O anúncio de sua morte foi feito por seu companheiro, o figurinista Marcelo Pies. Cícero e Marcelo não moravam na Suíça, mas chegaram lá há alguns dias para realizar o procedimento da eutanásia:
“Venho com muita tristeza avisar que nosso amado Cicero acaba de falecer, hoje 23 de outubro de 2024, aos 79 anos. Estamos em Zurich na Suíça e viemos à associação Dignitas para o procedimento de eutanásia/suicídio assistido. Já faz um tempo que ele vinha planejando isso junto a eles, mandando documentos, etc. Ele insistiu muito que ninguém soubesse. Também fez questão de ser cremado. Fomos a Paris por uns dias nos despedir da cidade que ele tanto admirava".
Uma das principais e representativas vozes da poesia e do pensamento contemporâneos, seu pensamento filosófico passeava com desenvoltura pelo mundo das ideias e seus poemas mergulhavam com singeleza na complexidade do viver e do estar no mundo. Sua poesia convida o leitor à reflexão, como em um de seus poemas primeiros, que dá nome ao seu livro “Guardar”: “Guardar uma coisa não é escondê-la ou trancá-la./ Em cofre não se guarda coisa alguma./ Em cofre perde-se a coisa à vista./ Guardar uma coisa é olhá-la, fitá-la, mirá por/ admirá-la, isto é, iluminá-la ou ser por ela iluminado".
Cícero tornou-se conhecido nos anos 1970 como letrista de canções que fez com sua irmã Marina Lima.

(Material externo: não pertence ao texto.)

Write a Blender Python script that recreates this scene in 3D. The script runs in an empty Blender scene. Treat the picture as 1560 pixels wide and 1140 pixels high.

Publicou seu primeiro livro de poesia em 1996, “Guardar”. Antes, em 1995, lançou o ensaio filosófico “O mundo desde o fim”, em 1995. O mais recente livro de poemas “Porventura” saiu em 2012. Quando entrou para a ABL, em março de 2018, já havia publicado todos os seus livros. Foi também, por três anos, colunista da Folha de S. Paulo.
Cícero deixou com o marido uma carta de despedida:
“Queridos amigos,
Encontro-me na Suíça, prestes a praticar eutanásia.
O que ocorre é que minha vida se tornou insuportável. Estou sofrendo de Alzheimer. Assim, não me lembro sequer de algumas coisas que ocorreram não apenas no passado remoto, mas mesmo de coisas que ocorreram ontem.
Exceto os amigos mais íntimos, como vocês, não mais reconheço muitas pessoas que encontro na rua e com as quais convivi.
Não consigo mais escrever bons poemas ou bons ensaios de filosofia.
Não consigo me concentrar nem mesmo para ler, que era a coisa que eu mais gostava no mundo.
Apesar de tudo isso, ainda estou lúcido o bastante para reconhecer minha terrível situação.
A convivência com vocês, meus amigos, era uma das coisas – senão a coisa – mais importante da minha vida. Hoje, do jeito em que me encontro fico até com vergonha de reencontrá-los.
Pois bem, como sou ateu desde a adolescência, tenho consciência de que quem decide se minha vida vale a pena ou não sou eu mesmo.
Espero ter vivido com dignidade e morrer com dignidade.
Eu os amo muito e lhes envio muitos beijos e abraços".